The Other Napoleon Dynamite

The return of Napoleon Dynamite in cartoon form affords the chance for creator Jared Hess to come clear about the origin of the name – used by Elvis Costello 20 years before it appeared in his 2006 film.

When I asked Hess about it last week at the TV Critics Press tour, he said it was all a coincidence.

“A total coincidence,” he said. “I was a Mormon missionary in Chicago, and I met a dude on the street and he was like, ‘Oh, you guys are called elders. You’ve got the same name. What’s an elder?” And I was like, ‘Oh, you know, it’s a title we have and we’re missionaries.’ And I was like, ‘What’s your name?’ And he was like, ‘My name is Napoleon Dynamite.’

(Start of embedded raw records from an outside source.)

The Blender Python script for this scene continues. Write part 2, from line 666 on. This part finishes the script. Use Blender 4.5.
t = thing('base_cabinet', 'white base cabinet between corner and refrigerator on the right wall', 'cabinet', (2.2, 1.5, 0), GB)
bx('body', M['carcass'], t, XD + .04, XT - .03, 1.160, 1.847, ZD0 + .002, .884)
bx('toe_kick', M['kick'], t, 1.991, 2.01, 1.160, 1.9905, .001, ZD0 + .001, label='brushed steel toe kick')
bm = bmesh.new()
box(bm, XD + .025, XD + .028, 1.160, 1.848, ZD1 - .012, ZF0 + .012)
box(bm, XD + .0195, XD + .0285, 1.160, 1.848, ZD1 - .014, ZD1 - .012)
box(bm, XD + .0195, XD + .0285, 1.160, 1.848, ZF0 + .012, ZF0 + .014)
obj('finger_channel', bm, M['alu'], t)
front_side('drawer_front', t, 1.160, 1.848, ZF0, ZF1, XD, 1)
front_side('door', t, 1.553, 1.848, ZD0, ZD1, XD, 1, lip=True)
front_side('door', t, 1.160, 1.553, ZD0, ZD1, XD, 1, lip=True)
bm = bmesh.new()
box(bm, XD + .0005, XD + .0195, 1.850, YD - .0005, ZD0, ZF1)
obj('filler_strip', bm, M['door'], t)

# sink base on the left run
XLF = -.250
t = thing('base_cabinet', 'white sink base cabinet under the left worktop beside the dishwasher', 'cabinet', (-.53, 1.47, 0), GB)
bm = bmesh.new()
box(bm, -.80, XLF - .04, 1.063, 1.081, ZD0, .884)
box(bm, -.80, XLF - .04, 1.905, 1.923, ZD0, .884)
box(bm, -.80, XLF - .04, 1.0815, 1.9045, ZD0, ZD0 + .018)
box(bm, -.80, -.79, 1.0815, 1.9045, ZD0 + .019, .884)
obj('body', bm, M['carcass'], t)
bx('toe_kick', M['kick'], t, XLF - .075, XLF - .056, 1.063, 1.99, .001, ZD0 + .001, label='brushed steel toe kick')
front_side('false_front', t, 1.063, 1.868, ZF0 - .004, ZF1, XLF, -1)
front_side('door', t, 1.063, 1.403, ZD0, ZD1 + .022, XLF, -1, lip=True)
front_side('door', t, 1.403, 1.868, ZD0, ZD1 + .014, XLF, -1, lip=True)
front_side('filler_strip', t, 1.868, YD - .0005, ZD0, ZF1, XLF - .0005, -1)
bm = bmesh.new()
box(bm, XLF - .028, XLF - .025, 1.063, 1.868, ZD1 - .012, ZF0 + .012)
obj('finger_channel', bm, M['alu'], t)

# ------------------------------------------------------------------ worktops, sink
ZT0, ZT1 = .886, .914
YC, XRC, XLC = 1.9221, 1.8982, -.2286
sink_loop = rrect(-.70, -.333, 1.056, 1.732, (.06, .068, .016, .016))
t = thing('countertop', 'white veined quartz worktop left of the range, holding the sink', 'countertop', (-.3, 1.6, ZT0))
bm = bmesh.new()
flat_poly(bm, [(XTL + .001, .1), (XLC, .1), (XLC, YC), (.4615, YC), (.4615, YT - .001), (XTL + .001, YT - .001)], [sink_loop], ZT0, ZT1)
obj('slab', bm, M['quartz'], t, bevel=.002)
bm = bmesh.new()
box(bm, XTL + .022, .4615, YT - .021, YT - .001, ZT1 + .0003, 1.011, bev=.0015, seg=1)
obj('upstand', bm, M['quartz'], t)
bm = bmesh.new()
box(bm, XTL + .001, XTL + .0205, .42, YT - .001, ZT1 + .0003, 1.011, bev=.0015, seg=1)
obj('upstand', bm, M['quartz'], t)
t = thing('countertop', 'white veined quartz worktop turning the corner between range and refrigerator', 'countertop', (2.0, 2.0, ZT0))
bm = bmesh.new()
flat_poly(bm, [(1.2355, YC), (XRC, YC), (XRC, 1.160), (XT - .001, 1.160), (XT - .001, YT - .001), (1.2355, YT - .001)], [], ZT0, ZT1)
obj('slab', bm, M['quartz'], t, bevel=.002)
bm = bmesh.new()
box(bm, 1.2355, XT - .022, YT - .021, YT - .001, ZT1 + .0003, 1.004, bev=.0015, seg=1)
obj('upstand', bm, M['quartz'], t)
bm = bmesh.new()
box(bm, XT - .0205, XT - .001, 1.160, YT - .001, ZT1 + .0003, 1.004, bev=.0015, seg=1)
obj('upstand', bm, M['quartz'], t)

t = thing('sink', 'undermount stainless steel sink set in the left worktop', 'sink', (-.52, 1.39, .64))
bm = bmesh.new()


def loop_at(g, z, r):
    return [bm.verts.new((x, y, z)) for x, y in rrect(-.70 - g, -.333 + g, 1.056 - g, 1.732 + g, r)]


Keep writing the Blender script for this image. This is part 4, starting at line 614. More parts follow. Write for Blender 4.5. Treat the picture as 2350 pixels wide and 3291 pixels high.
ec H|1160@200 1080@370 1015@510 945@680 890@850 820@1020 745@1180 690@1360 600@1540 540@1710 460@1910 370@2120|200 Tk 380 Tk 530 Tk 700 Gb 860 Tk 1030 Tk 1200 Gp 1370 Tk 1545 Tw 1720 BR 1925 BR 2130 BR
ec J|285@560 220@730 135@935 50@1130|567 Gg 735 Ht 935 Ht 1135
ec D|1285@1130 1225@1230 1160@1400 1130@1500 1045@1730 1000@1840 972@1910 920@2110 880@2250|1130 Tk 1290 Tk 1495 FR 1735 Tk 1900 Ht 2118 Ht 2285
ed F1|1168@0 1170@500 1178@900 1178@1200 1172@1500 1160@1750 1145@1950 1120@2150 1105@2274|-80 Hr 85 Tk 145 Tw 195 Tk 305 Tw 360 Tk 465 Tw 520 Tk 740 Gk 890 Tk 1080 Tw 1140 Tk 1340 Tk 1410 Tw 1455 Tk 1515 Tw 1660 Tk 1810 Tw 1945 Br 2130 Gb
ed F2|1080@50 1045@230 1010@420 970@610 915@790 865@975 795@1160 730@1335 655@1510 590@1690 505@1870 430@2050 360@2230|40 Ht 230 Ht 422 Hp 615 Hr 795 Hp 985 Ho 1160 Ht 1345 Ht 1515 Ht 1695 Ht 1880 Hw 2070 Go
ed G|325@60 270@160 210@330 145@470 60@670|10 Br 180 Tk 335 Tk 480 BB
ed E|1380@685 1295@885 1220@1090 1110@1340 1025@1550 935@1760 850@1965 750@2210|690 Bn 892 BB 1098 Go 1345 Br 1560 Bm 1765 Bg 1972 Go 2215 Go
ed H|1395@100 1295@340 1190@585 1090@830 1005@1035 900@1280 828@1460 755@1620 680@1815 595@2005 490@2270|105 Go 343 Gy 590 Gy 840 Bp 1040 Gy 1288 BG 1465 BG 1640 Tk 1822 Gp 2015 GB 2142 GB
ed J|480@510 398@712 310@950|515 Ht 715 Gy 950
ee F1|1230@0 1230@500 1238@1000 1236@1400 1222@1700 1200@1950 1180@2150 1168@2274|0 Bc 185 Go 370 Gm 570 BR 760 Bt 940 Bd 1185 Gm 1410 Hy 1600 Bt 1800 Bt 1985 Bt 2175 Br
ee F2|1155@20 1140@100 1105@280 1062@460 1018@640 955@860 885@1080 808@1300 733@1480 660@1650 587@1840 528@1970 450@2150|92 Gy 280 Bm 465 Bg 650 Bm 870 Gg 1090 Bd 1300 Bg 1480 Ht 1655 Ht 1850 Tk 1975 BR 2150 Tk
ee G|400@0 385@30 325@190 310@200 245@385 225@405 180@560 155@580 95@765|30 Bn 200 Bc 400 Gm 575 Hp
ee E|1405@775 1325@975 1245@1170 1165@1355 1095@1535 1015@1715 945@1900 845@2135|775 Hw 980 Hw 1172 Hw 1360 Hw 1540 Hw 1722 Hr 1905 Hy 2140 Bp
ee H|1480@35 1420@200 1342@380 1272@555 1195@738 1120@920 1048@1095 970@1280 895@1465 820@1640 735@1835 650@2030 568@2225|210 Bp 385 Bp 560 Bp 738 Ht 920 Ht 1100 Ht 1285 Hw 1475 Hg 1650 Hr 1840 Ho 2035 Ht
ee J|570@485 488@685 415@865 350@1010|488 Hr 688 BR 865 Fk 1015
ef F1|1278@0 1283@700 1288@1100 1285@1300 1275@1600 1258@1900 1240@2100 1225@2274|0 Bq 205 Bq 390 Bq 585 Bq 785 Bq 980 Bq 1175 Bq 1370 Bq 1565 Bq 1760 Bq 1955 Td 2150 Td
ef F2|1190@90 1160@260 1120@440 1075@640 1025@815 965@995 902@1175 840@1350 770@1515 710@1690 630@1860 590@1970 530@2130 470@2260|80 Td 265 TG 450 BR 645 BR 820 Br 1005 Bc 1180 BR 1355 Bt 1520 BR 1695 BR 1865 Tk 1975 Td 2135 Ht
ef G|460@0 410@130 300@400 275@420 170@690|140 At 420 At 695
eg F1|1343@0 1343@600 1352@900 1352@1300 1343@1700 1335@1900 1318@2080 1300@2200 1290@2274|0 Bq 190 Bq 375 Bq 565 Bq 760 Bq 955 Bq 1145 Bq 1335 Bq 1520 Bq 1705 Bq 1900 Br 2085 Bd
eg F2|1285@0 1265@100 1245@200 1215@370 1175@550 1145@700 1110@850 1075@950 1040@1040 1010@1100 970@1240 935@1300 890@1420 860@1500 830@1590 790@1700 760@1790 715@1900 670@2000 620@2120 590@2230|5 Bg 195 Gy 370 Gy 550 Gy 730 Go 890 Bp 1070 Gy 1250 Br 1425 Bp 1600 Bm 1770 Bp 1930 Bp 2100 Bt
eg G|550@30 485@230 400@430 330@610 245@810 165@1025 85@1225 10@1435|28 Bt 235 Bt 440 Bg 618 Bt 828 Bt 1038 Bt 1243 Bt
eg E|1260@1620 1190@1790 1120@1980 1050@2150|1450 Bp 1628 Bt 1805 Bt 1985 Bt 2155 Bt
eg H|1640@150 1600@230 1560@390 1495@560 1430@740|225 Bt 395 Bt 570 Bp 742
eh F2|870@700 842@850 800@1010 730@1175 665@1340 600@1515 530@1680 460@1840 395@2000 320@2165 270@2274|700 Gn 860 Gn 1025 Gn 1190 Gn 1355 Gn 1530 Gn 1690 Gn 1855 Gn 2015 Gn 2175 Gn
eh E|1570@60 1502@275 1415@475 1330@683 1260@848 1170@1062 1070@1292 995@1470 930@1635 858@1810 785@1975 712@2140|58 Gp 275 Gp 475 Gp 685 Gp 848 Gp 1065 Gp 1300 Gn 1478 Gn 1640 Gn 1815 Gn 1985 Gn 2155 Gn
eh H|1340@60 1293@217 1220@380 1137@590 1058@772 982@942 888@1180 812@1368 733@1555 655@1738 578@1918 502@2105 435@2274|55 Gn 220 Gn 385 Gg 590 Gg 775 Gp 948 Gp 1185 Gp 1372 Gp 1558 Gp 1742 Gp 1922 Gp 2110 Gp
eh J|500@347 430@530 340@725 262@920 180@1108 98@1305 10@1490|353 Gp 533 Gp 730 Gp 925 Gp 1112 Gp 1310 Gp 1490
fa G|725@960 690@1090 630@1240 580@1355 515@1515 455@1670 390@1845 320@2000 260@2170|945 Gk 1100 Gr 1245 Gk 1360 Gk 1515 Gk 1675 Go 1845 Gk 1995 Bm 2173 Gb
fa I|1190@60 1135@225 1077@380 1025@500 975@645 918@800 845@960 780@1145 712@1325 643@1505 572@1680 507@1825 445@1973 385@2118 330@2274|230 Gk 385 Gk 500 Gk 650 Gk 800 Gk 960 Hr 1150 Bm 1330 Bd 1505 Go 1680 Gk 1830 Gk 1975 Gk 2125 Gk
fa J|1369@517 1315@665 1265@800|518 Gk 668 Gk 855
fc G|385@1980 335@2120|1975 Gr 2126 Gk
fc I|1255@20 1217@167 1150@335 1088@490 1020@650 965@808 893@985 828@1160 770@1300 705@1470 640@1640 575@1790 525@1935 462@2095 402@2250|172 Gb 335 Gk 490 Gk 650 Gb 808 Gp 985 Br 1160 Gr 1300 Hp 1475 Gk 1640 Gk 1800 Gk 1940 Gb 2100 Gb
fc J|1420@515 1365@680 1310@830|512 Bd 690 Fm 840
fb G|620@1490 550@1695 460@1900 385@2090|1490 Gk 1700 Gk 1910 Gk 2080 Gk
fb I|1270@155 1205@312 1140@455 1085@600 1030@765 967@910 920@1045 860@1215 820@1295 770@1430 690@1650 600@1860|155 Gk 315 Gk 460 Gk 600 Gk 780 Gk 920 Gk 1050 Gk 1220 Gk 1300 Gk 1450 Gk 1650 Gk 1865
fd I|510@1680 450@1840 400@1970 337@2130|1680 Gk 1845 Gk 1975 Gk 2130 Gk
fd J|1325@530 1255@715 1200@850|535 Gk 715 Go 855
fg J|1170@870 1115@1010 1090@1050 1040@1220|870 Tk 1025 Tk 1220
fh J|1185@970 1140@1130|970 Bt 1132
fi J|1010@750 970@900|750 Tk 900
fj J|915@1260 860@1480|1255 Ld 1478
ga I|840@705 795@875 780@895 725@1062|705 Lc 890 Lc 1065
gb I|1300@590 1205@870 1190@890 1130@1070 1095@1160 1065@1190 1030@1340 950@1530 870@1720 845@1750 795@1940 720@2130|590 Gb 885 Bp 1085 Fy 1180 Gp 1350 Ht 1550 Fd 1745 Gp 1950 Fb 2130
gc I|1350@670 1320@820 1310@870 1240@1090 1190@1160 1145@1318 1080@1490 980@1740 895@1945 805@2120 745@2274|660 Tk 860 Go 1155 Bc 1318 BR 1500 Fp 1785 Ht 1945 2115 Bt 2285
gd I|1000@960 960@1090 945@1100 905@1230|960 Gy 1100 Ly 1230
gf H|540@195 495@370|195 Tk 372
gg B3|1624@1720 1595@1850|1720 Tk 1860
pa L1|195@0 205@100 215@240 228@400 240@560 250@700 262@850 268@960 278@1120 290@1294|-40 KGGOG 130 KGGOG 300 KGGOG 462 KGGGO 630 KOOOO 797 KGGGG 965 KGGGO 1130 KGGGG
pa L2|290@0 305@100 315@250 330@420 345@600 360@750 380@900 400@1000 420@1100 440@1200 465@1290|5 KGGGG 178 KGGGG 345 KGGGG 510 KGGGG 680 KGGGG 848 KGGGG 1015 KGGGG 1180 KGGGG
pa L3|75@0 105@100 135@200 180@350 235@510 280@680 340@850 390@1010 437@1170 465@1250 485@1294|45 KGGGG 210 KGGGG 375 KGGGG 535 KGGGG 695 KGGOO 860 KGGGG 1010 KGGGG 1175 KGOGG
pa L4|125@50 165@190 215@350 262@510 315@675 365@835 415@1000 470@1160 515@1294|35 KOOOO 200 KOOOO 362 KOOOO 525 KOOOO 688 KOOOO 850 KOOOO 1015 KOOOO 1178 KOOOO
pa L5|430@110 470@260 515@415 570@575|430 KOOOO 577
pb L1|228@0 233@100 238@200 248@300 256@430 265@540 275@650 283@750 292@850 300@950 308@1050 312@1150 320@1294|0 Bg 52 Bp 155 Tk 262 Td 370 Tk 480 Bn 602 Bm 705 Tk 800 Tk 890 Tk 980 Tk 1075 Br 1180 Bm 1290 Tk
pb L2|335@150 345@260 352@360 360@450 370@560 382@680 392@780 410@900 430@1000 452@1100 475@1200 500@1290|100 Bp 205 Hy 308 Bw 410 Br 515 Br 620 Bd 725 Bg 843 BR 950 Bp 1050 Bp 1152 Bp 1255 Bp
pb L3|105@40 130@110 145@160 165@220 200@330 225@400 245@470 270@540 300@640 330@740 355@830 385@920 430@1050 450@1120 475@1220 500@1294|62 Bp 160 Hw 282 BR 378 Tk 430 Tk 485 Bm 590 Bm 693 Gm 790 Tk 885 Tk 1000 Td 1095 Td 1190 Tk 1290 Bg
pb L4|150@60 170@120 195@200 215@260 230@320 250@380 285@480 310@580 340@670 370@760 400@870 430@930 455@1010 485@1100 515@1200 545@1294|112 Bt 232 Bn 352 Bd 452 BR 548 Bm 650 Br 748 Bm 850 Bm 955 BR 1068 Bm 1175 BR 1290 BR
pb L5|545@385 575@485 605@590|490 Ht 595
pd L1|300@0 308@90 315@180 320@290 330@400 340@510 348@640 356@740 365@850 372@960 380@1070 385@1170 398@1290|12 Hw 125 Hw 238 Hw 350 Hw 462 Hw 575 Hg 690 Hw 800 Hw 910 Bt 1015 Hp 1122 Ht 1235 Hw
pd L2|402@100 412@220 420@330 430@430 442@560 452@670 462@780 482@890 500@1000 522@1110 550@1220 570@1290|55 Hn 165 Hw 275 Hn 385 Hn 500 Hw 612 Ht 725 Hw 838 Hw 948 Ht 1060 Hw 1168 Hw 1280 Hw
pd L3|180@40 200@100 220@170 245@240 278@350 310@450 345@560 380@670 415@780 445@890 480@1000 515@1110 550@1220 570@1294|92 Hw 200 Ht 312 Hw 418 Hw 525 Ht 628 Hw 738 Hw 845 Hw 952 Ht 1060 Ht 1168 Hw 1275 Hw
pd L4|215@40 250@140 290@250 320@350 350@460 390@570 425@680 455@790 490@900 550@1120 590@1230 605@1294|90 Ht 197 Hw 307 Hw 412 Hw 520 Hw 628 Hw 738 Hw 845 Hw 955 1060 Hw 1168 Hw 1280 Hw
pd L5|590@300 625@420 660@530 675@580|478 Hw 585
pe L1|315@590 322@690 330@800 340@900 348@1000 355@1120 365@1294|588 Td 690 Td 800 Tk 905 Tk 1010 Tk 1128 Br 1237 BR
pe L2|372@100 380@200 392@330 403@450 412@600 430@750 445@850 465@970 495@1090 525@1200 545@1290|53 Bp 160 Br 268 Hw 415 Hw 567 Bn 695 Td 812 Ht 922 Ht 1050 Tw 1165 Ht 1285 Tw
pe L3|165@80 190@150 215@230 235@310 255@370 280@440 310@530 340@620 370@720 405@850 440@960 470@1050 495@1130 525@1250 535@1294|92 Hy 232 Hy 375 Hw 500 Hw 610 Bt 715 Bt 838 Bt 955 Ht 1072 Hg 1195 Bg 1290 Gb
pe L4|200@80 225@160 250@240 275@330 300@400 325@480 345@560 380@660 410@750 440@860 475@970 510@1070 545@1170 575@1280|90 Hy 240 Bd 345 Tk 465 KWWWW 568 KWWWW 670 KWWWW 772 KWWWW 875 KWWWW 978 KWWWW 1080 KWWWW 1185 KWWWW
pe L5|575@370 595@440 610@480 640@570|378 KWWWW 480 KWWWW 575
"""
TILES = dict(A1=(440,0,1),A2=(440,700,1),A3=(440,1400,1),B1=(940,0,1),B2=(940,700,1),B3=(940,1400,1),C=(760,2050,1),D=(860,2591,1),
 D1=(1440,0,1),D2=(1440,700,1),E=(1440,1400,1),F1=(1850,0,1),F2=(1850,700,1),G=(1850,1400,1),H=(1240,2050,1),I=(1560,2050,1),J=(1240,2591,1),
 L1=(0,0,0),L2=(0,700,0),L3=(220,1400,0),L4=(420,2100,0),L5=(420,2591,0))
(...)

“And I was like, whoa,” Hess said. “And I wrote down the name. Where he got the name from, that’s where I got the name from. Where he got it from, I have no idea. It could very well have been the Elvis Costello thing. But the first time I heard it was from this old Italian guy in Cicero.”

Mike Scully, an executive producer on the new cartoon version of “Napoleon Dynamite” notes that Hess must have been “about seven” when Elvis Costello used it in 1986 on the “Blood & Chocolate.” It had earlier appeared on a Costello B-side in 1982.

Hess said he has never discussed the name origin with Costello, who has maintained that he was the origin of the name either directly or indirectly.

“I think he’s talked about it before,” Hess said. “I think he thinks that I’m lying. So if I can clear the air, Elvis,” he went on, addressing himself to the rock star, “I’m not lying. Heard it on my mission, so you should talk to the Italian guy who told me.”